As I said, we have attempted a "middle ground" approach, which has allowed highways to proliferate. Look at the 401, for instance, which is 18 lanes wide at one point, and the 427 is also quite wide, to the point that the 401 and 427 might as well count for more than one highway. There's the QEW/Gardiner, DVP/404, 403/410, and 407.
It's true, and it's really killing the region. I think I've said it before, if I had to chose between what we have now and the freeway plan in the 60s, I'd choose the freeways cause people would be able to go around. Of course, if there was an option for good transit expansion vs. highways, I'd obviously choose transit. But for the past about 30-40 years, we've been in the middle ground and have gotten totally nowhere.

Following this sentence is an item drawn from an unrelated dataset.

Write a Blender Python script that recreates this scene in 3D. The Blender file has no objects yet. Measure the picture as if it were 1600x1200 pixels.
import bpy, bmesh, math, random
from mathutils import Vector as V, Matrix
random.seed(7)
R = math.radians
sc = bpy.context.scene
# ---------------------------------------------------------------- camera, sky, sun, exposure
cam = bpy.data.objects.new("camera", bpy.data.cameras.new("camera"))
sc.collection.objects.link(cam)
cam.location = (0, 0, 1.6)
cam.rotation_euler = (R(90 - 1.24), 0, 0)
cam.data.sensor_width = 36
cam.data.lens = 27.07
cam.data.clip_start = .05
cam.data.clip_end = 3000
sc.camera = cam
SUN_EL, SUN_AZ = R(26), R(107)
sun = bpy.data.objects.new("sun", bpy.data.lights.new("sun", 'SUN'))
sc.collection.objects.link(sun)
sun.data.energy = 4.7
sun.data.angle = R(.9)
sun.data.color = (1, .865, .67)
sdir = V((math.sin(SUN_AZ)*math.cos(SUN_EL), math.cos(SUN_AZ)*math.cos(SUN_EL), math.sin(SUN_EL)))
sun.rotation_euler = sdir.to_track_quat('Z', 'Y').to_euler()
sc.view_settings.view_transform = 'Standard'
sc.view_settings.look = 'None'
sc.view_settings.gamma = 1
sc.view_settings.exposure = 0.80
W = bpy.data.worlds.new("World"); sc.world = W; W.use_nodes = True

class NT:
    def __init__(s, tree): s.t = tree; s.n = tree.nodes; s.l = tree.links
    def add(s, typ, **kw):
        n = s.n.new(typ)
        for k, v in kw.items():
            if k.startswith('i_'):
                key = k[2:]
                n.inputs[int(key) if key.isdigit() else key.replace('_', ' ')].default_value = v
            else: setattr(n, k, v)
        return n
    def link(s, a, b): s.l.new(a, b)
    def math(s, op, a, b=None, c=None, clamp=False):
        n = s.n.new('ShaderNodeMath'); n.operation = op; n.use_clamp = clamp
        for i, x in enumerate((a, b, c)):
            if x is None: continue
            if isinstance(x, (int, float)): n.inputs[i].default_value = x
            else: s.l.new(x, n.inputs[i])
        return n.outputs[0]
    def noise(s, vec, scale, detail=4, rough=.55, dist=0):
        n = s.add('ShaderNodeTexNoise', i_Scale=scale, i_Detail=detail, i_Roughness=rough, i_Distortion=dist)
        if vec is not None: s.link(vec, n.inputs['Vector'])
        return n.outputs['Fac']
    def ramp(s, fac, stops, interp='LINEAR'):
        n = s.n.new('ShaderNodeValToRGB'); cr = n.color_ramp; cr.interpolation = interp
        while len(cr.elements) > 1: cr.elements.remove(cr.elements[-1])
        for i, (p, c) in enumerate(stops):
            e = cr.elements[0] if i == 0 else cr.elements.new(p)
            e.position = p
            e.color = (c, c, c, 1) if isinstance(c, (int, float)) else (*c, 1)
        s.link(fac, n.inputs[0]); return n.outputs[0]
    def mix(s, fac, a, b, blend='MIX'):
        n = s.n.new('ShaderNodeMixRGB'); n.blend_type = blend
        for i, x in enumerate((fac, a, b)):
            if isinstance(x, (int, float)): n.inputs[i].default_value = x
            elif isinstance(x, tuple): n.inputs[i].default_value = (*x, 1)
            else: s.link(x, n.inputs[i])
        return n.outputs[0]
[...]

It's also ended us in this mega-line situation. The 404/DVP and 401 are both pretty good examples of this, but there's also the YUS and B-D. With no new subways for people to go on, they've all crowded onto these two subways.
Comparing Toronto to Dallas, San Diego, Minneapolis or St. Louis is a bad comparison because the region is simply more significant than any of those places and population grow has been and will continue to be high; one's expectation for leadership in transit expansion is higher, because the alternative is a large amount of sprawl.
It's true. I see two things; Canada's "Metro Areas" are tiny compared to US cities, and it seems like the US has to stretch the Metro area of every single one of their cities so every single "amalgamation" has a population of over 5 million. If you took the Metro Area of say, Chicago, it'd cover all the populated parts of the GGH, which means we're only 2 million shy of Metro Chicago.
This makes me interested when people say that the
GTA is going to surpass Metro Chicago soon, because that means that the GGH will end up being absolutely huge. Of course, nobody in the rest of the country would be happy to hear that Toronto's an urban monstrosity of 12 million people!
MoveOntario 2020 is significant in theory with its stronger focus on transit expansion, but the attitude now of maximizing expansion with inferior infrastructure (diesel trains or on-street LRT) is also concerning.
Yeah, I'm disappointed too. But I think that this is where Metrolinx should really be coming in and well... managing transit. When they created the RTP, they took all the projects that the cities grabbed from MO2020, and put them together into this huge frankenstein-like "network" with very little coherency and that makes no sense at all. When will we get people who actually know about transit into Metrolinx?! People should really be realizing that we are in no way a poor city, province or country. I think this is being realized in other places in the country, but it's hit Toronto quite late, if at all.
If the people at Metrolinx stop sitting on their butts and actually build a true world-class, 21st century transit system, then people will be able to move around like never before. If not, we'll end up being some weird hybrid of pro-transit/anti-sprawl/pro-car/pro-suburb city, which I can't see going very well at all.